Labour, Mrs Thornberry und: Wie man es nicht macht
Noch während der gestrigen Stimmabgabe schoss Emily Thornberry, MP
für die britische Sozialdemokratie, ein bildhübsches Eigentor, das sie
inzwischen um ihren sicher geglaubten Job als nächste
Generalstaatsanwältin (und Justizministerin) in einem hypothetischen
Labour-Kabinett gebracht hat: Sie fotografierte ein stinknormales
Reihenhaus in Strood mit weißem Lieferwagen vor der Tür und ein paar
England- (und West Ham-) Fahnen im Fenster – wie aus der Rubrik „so sind
hier die Eingeborenen“.
Der Besitzer der Immobilie bekundete auf Nachfrage, die Fahnen hingen
da seit der Fußball-Weltmeisterschaft; außerdem hätte er noch gar
nichts von irgendeiner Nachwahl gehört.
Die abfällige, beleidigende Bekundung der Labour-Abgeordneten ist
deshalb so pikant, weil die Dame zwar behauptet, in einer Sozialwohnung
aufgewachsen zu sein, inzwischen aber ein florierendes
Immobilienimperium in der britischen Hauptstadt betreibt und im
Nobelviertel Islington residiert – in einer Doppelhaushälfte für 3
Millionen Pfund. Richtig, das sind knapp vier Millionen Euro. Mrs
Thornberry sieht zudem nicht aus wie ein Mensch, der jemals eine
Mahlzeit übersprungen hätte.
Nachdem sie sich davon überzeugen konnte, dass sie tatsächlich einen
Sturm der Entrüstung ausgelöst hat, versuchte Mrs Thornberry sich als
unschuldiges Opfer eines von ihr zweckdienlich unterstellten Sozialneids
zu inszenieren, der sich gegen „die BewohnerInnen von Islington“
richten würde; jenseits ihrer politischen Wahnvorstellungen ohne viel
Erfolg.
In Gerüchten heißt es, Mrs Thornberry hätte ihr nicht unerhebliches
Vermögen gemacht, indem sie Sozialwohnungen billig von der Kommune
gekauft und anschließend einträglicher vermietet hätte. Ihr
überraschender Karriereknick ist selbstverständlich etwas, das auch Euch
passieren kann, liebe deutsche Sozialdemokratie. Oder gibt es in Eurer
neuen Mitte keine „Miethaie“?
Pikant ist außerdem, dass Mrs Thornberry zwar in einer von ihr und
ihresgleichen unterstellten nächsten Labour-Regierung ab 2015 gerne
einen Job bekommen hätte, der im weitesten Sinne mit Juristerei zu tun
hat (Generalstaatsanwältin, wie gesagt), sie dennoch anscheinend keine
Ahnung davon hat, dass sie eventuell geltende Datenschutzrechte
verletzt, wenn sie das Foto eines Fahrzeuges publiziert, ohne das
amtliche Kennzeichen vorher unsichtbar zu machen. Nun ja, wie solche
Fälle vor Gericht auszugehen pflegen, hat man ja letztlich gesehen, als
der EU-Doppelstimmen-Lorenzo von der Zeit sich die Einstellung seines
Verfahrens wegen Wahlbetrugs erkaufen durfte.
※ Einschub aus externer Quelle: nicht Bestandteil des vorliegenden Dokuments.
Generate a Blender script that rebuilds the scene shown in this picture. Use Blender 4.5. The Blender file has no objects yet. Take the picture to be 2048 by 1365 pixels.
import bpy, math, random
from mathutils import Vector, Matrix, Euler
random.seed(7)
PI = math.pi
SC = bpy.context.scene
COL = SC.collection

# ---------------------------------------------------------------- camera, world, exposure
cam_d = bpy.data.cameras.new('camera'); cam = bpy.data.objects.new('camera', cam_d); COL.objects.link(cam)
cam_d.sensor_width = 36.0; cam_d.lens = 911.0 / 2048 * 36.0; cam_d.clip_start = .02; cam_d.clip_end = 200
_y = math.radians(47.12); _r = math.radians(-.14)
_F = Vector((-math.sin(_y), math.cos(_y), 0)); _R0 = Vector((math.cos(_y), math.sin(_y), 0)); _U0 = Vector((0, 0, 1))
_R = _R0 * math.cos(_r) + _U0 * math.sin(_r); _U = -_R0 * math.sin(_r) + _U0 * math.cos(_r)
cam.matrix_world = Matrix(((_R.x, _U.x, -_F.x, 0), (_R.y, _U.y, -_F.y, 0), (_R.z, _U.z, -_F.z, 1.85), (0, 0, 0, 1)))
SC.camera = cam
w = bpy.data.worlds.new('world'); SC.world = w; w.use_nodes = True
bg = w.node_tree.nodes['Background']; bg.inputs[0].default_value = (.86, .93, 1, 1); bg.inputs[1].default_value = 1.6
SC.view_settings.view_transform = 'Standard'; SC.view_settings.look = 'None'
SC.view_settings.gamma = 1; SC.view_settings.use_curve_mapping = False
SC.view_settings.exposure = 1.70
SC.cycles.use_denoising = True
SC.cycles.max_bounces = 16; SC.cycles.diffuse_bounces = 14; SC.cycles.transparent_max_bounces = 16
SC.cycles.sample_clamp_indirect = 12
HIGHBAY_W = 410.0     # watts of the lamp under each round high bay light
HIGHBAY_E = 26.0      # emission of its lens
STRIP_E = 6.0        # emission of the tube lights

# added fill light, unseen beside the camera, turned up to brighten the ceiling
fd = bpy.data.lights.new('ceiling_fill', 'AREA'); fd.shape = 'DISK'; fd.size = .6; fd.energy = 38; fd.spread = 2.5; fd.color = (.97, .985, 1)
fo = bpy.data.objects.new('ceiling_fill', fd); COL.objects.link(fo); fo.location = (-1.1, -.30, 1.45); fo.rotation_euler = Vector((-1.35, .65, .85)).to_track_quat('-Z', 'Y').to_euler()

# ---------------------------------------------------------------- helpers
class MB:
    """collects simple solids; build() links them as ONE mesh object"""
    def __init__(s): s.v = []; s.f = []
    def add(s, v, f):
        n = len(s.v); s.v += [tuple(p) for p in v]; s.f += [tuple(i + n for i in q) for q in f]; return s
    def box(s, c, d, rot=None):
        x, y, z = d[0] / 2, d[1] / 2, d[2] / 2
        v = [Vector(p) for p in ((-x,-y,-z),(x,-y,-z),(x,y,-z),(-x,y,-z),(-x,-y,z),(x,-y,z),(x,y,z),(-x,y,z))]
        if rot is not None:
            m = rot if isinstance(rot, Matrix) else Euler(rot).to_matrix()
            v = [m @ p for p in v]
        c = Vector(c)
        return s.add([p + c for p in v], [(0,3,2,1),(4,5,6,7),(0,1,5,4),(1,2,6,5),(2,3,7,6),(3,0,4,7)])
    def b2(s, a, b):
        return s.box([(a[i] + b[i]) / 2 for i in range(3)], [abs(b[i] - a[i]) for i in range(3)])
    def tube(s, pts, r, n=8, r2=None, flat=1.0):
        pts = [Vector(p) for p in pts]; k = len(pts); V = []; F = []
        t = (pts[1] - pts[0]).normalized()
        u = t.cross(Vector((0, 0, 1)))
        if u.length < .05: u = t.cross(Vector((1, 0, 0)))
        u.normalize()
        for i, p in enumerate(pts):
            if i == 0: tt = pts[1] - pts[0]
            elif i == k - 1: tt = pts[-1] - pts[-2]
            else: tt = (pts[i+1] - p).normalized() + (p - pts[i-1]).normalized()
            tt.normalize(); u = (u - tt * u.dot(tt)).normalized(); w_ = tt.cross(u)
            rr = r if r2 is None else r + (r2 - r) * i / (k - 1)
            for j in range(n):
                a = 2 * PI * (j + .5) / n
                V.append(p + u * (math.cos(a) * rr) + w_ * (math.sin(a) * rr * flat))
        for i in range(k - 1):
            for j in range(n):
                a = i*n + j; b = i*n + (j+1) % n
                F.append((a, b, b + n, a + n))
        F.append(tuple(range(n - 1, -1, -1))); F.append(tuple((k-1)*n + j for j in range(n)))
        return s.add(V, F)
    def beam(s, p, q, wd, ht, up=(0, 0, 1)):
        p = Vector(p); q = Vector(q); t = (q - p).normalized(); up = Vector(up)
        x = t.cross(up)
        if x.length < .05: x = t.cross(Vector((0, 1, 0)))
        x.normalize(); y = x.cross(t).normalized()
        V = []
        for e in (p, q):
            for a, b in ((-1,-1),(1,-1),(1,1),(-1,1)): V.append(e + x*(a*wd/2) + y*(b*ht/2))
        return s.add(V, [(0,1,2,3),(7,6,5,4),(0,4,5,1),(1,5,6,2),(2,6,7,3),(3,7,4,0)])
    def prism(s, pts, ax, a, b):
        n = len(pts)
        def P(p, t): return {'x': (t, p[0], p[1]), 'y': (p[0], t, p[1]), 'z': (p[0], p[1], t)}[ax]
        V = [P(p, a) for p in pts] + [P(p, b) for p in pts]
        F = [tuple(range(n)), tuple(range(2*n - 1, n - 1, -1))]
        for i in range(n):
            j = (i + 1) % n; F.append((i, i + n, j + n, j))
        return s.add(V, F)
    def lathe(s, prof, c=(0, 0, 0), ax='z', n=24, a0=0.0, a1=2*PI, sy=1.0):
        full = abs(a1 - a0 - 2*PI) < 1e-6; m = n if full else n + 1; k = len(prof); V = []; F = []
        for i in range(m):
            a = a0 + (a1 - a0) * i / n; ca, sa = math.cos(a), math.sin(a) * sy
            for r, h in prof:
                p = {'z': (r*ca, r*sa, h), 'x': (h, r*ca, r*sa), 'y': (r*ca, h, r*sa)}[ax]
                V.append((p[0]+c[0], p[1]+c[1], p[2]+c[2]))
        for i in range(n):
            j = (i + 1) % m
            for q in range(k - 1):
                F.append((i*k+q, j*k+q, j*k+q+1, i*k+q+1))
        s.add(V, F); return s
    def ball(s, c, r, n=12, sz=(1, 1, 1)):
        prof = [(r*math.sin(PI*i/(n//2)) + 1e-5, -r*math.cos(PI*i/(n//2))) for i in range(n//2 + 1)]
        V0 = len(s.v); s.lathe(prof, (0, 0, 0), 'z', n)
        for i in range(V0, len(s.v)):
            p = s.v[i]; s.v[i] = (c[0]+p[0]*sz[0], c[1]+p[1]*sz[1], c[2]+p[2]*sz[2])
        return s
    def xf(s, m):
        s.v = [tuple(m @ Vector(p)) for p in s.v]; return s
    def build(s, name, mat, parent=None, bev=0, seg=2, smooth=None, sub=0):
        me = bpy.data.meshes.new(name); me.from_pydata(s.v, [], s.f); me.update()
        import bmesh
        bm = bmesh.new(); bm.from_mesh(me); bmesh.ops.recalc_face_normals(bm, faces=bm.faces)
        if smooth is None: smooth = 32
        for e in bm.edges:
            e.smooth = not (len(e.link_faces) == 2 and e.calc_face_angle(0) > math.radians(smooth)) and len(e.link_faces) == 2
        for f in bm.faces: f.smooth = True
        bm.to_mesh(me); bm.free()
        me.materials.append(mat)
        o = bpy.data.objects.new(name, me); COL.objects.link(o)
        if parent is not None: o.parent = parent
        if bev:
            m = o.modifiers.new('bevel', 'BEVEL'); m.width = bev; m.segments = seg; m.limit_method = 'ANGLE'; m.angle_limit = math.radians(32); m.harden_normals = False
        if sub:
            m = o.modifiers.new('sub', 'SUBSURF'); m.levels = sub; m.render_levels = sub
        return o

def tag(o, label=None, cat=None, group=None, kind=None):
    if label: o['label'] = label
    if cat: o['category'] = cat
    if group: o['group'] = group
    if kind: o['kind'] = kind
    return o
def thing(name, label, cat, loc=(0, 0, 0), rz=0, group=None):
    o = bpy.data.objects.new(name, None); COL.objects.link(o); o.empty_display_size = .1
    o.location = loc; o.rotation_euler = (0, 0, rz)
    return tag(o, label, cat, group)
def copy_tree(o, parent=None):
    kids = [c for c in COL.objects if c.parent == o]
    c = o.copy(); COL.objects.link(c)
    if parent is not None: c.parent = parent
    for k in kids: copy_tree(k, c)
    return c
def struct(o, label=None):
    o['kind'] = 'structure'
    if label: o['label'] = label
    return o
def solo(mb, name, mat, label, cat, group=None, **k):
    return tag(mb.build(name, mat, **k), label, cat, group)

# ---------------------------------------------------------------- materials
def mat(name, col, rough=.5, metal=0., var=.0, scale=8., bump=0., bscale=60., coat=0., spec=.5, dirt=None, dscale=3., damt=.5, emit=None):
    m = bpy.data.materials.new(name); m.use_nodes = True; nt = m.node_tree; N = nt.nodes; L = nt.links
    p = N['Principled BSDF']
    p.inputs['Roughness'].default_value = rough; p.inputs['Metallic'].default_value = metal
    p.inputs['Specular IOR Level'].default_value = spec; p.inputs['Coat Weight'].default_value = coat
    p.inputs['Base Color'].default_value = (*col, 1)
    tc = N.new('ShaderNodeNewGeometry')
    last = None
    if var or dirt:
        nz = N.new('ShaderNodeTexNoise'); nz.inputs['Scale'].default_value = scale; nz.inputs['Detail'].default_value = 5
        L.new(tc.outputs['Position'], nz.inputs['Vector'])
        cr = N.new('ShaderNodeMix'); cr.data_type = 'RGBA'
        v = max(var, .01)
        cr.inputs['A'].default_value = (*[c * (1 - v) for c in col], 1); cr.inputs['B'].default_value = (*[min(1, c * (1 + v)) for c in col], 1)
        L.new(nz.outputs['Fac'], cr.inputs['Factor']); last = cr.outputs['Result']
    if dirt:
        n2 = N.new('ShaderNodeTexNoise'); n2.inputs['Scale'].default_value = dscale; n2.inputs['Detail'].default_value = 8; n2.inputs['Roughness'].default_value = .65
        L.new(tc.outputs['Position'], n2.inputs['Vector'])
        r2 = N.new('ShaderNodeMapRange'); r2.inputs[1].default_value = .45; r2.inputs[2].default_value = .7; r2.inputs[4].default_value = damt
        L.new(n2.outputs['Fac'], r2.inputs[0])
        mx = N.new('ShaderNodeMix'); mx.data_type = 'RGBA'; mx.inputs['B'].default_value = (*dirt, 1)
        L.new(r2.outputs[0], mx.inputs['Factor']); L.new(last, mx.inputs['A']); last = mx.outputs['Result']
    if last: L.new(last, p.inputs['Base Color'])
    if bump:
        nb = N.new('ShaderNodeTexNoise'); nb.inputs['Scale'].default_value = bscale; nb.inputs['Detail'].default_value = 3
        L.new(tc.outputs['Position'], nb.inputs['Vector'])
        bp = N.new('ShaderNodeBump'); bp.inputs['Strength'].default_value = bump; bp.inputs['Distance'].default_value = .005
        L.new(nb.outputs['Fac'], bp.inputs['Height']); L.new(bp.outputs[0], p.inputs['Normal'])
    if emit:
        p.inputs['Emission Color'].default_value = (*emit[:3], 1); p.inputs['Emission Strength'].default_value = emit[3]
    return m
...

Mr Miliband, selbst mit wenig Fortune in der eigenen Partei, soll in
der Sache „ärgerlicher denn je“ gewesen sein. Allerdings fällt der Apfel
in Form von Mrs Thornberry in diesem Fall nicht weit vom Stamm: Mr
Milibands marxistischem Vater, der vor den Nazis nach London geflohen
war, waren die Engländer derartig unangenehm, dass er sich in seinen
Tagebucheintragungen gelegentlich wünschte, nicht England, sondern die
Nazis mögen den Krieg gewinnen.
Der große Vorsitzende wohnt übrigens in ganz ähnlichen Verhältnissen
wie seine geschasste Parteisoldatin, Mrs Thornberry. Die „erfolgreiche“
Oppositionsarbeit seiner Partei gegen eine der unbeliebtesten
Regierungen, die es in Großbritannien seit dem Krieg gab, hatte bislang
lediglich zur Folge, dass die britische Sozialdemokratie in Umfragen
hinter den Tories liegt. Zuvor hatte UKIP sich in einer anderen Nachwahl
in einem der angeblich „sicheren“ Labour-Mandate im Großraum Manchester
bis auf 600 Stimmen dem Labour-Ergebnis genähert.